BEGIN GIVEN DATA
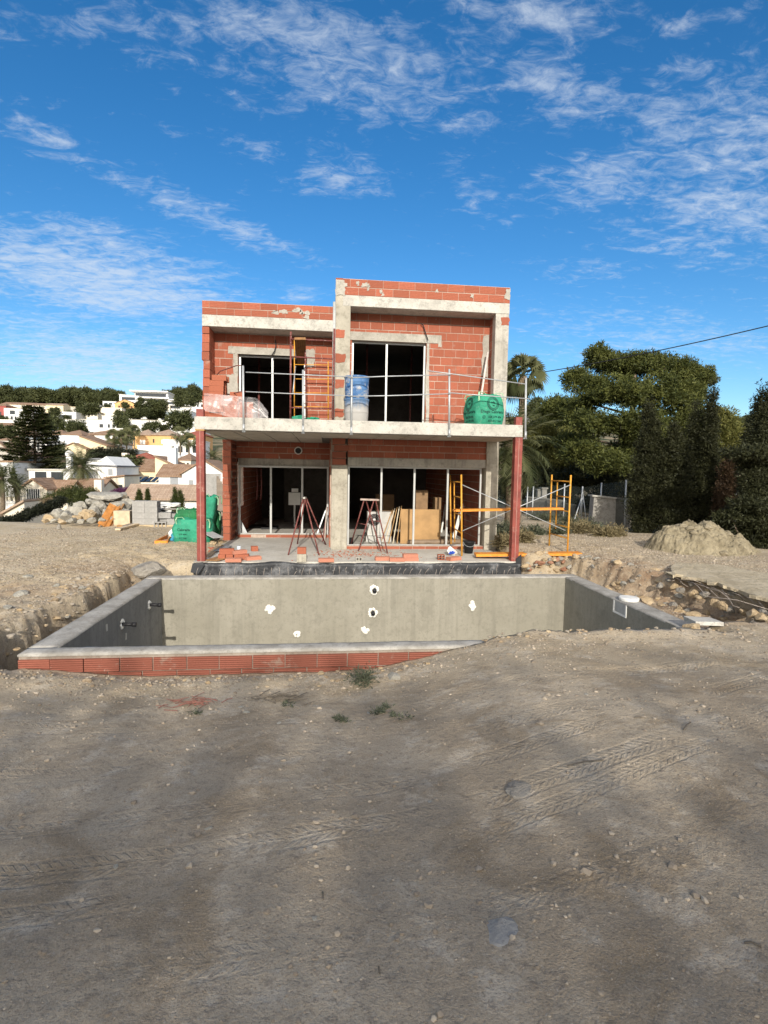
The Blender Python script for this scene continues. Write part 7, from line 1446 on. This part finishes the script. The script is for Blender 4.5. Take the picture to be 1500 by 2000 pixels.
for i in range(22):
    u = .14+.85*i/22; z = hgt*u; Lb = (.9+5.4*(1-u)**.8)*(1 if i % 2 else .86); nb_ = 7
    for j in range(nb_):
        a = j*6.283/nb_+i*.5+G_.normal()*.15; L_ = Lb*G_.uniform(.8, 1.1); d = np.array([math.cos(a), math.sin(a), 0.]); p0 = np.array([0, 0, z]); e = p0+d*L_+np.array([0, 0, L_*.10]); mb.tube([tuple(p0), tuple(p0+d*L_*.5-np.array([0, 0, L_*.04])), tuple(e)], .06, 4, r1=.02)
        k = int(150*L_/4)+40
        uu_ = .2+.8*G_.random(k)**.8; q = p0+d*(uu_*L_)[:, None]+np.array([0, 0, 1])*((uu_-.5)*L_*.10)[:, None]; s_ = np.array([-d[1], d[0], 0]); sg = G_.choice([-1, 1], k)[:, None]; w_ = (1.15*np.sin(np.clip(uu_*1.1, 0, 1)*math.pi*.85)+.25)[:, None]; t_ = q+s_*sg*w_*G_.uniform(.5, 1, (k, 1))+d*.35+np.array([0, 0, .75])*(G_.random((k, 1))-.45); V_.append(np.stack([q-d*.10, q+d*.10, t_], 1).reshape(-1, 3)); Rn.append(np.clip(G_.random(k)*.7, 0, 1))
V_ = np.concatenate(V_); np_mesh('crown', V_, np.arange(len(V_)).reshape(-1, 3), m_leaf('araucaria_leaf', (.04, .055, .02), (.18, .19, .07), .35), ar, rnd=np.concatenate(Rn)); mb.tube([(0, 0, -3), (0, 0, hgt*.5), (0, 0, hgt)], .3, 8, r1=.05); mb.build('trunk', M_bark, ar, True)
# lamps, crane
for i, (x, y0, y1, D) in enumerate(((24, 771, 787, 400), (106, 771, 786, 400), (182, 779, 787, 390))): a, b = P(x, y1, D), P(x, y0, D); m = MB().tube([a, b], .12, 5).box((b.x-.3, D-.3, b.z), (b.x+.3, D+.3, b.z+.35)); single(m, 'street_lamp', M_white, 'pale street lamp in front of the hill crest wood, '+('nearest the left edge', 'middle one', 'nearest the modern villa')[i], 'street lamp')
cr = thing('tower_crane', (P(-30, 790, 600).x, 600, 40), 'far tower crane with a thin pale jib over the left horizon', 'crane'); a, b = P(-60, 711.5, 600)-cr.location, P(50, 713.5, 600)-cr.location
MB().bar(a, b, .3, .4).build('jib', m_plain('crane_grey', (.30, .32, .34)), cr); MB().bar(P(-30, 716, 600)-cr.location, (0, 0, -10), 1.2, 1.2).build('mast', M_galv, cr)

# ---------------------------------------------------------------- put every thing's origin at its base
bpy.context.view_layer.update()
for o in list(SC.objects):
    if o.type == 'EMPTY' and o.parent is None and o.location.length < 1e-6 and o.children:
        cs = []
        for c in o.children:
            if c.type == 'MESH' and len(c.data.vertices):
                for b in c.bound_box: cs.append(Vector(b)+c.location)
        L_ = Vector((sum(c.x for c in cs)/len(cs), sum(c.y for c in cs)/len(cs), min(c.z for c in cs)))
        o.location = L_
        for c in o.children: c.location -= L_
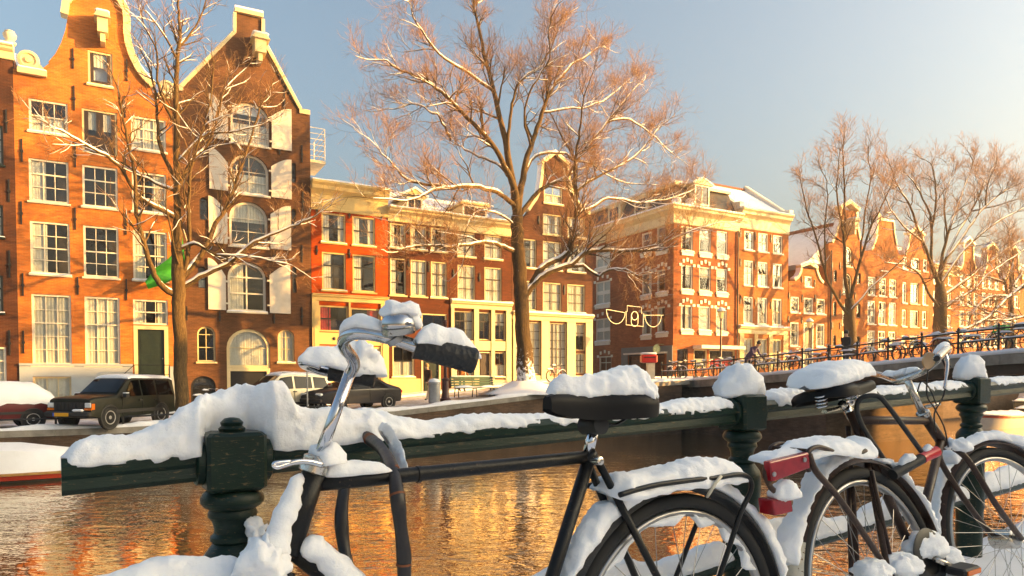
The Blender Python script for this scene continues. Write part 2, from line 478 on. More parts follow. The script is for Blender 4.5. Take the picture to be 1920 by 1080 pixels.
END GIVEN DATA
> PROBLEM STATEMENT: Output every entry exactly as given; pictures are not part of the copy.

> RESULT OF THIS TASK:
The Blender Python script for this scene continues. Write part 7, from line 1446 on. This part finishes the script. The script is for Blender 4.5. Take the picture to be 1500 by 2000 pixels.
for i in range(22):
    u = .14+.85*i/22; z = hgt*u; Lb = (.9+5.4*(1-u)**.8)*(1 if i % 2 else .86); nb_ = 7
    for j in range(nb_):
        a = j*6.283/nb_+i*.5+G_.normal()*.15; L_ = Lb*G_.uniform(.8, 1.1); d = np.array([math.cos(a), math.sin(a), 0.]); p0 = np.array([0, 0, z]); e = p0+d*L_+np.array([0, 0, L_*.10]); mb.tube([tuple(p0), tuple(p0+d*L_*.5-np.array([0, 0, L_*.04])), tuple(e)], .06, 4, r1=.02)
        k = int(150*L_/4)+40
        uu_ = .2+.8*G_.random(k)**.8; q = p0+d*(uu_*L_)[:, None]+np.array([0, 0, 1])*((uu_-.5)*L_*.10)[:, None]; s_ = np.array([-d[1], d[0], 0]); sg = G_.choice([-1, 1], k)[:, None]; w_ = (1.15*np.sin(np.clip(uu_*1.1, 0, 1)*math.pi*.85)+.25)[:, None]; t_ = q+s_*sg*w_*G_.uniform(.5, 1, (k, 1))+d*.35+np.array([0, 0, .75])*(G_.random((k, 1))-.45); V_.append(np.stack([q-d*.10, q+d*.10, t_], 1).reshape(-1, 3)); Rn.append(np.clip(G_.random(k)*.7, 0, 1))
V_ = np.concatenate(V_); np_mesh('crown', V_, np.arange(len(V_)).reshape(-1, 3), m_leaf('araucaria_leaf', (.04, .055, .02), (.18, .19, .07), .35), ar, rnd=np.concatenate(Rn)); mb.tube([(0, 0, -3), (0, 0, hgt*.5), (0, 0, hgt)], .3, 8, r1=.05); mb.build('trunk', M_bark, ar, True)
# lamps, crane
for i, (x, y0, y1, D) in enumerate(((24, 771, 787, 400), (106, 771, 786, 400), (182, 779, 787, 390))): a, b = P(x, y1, D), P(x, y0, D); m = MB().tube([a, b], .12, 5).box((b.x-.3, D-.3, b.z), (b.x+.3, D+.3, b.z+.35)); single(m, 'street_lamp', M_white, 'pale street lamp in front of the hill crest wood, '+('nearest the left edge', 'middle one', 'nearest the modern villa')[i], 'street lamp')
cr = thing('tower_crane', (P(-30, 790, 600).x, 600, 40), 'far tower crane with a thin pale jib over the left horizon', 'crane'); a, b = P(-60, 711.5, 600)-cr.location, P(50, 713.5, 600)-cr.location
MB().bar(a, b, .3, .4).build('jib', m_plain('crane_grey', (.30, .32, .34)), cr); MB().bar(P(-30, 716, 600)-cr.location, (0, 0, -10), 1.2, 1.2).build('mast', M_galv, cr)

# ---------------------------------------------------------------- put every thing's origin at its base
bpy.context.view_layer.update()
for o in list(SC.objects):
    if o.type == 'EMPTY' and o.parent is None and o.location.length < 1e-6 and o.children:
        cs = []
        for c in o.children:
            if c.type == 'MESH' and len(c.data.vertices):
                for b in c.bound_box: cs.append(Vector(b)+c.location)
        L_ = Vector((sum(c.x for c in cs)/len(cs), sum(c.y for c in cs)/len(cs), min(c.z for c in cs)))
        o.location = L_
        for c in o.children: c.location -= L_
The Blender Python script for this scene continues. Write part 2, from line 478 on. More parts follow. The script is for Blender 4.5. Take the picture to be 1920 by 1080 pixels.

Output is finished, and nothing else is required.